(Desember 1867- Mei 1868)
Dalam adat diraja Melayu di kerajaan Lingga-Riau di masa lalu, bila seorang sultan yang sedang memerintah bermastautin atau tinggal di suatu tempat untuk jangka waktu yang lama atau singkat, maka disebut bersemayam. Adapun rumah atau gedung tempat ia bersemayam itu disebut pula istana.
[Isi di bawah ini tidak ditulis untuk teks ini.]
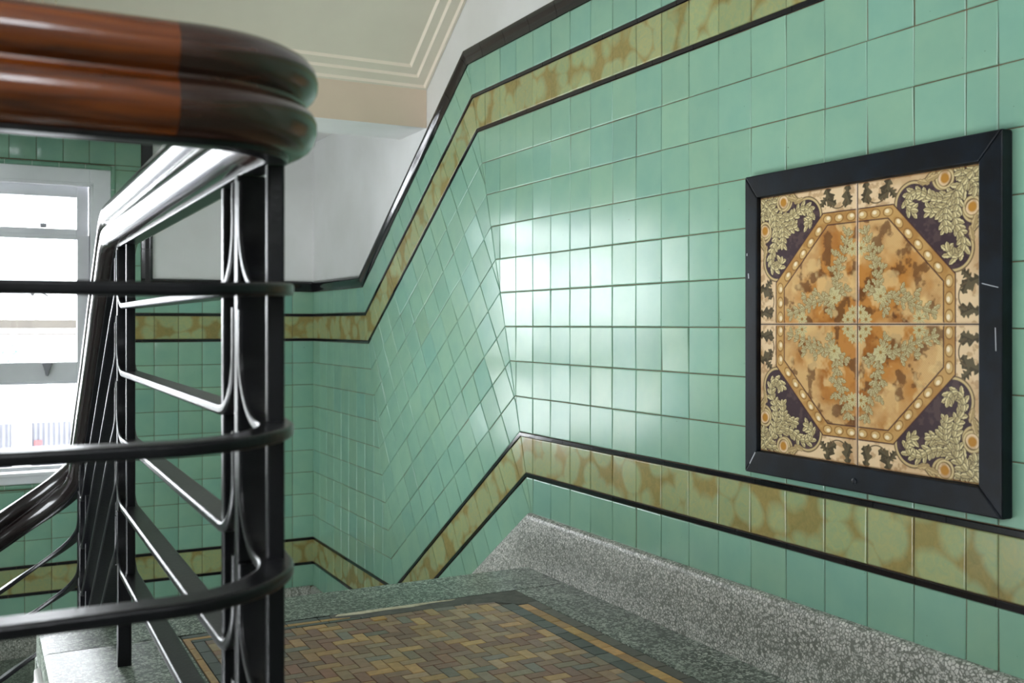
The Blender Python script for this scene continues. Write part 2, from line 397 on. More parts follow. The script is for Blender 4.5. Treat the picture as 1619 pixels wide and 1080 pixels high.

Oleh karena itulah, bukan hanya di Daik dan Penyengat saja, tapi juga Tanjungpinang pernah menjadi tempat bersemayam Sultan Lingga-Riau, Sultan Sulaiman Badrul Alamsyah ibni Sultan Abdulrahman Mu’azamsyah yang memerintah antara tahun 1857 hingga 1883. Selama lebih kurang enam bulan lamanya beliau bersemayam di Tanjungpinang. Sejak awal Desember 1878 hingga akhir Mei 1867. Mengapa beliau bersemayam di Tanjungpinang? Dan bagaimana reaksi Yang Dipertuan Muda Riau Raja Muhammad Yusuf di Pulau Peyengat ketika itu?
***
Setahun setelah Yang Dipertuan Muda Riau Raja Muhammad Yusuf berkunjung ke Batavia pada bulan Maret 1866, Sultan Lingga-Riau, Sulaiman Badrul Alamsyah yang ketika itu bersemayam di Daik-Lingga, juga mendapat persetujuan pemerintah kolonial Belanda untuk membawa rombongan mengunjungi Kota Batavia yang kini bernama Jakarta. Orang Melayu menyebutnya Bandar Betawi Darul Masyhur. Dari Daik, rombongan diraja itu bertolak ke Pulau Jawa melalui pelabuhan Negeri Riau Tanjungpinang, dan tiba di Batavia pada 21 Oktober 1867.
Lebih kurang tiga bulan lamanya rombongan diraja Lingga-Riau itu berada di Bandar Betawi Darul Masyhur. Selain mengadakan pertemuan resmi dengan Gubernur Jenderal Pieter Meijer, Sultan Sulaiman Barul Alamsyah dan pengiringnya juga sempat membuat beberapa sesi foto di studio foto Woobury & Page yang terletak di Kawasan Rijswijk, dan tentu saja, ‘makan angin’ keliling Kota Batavia.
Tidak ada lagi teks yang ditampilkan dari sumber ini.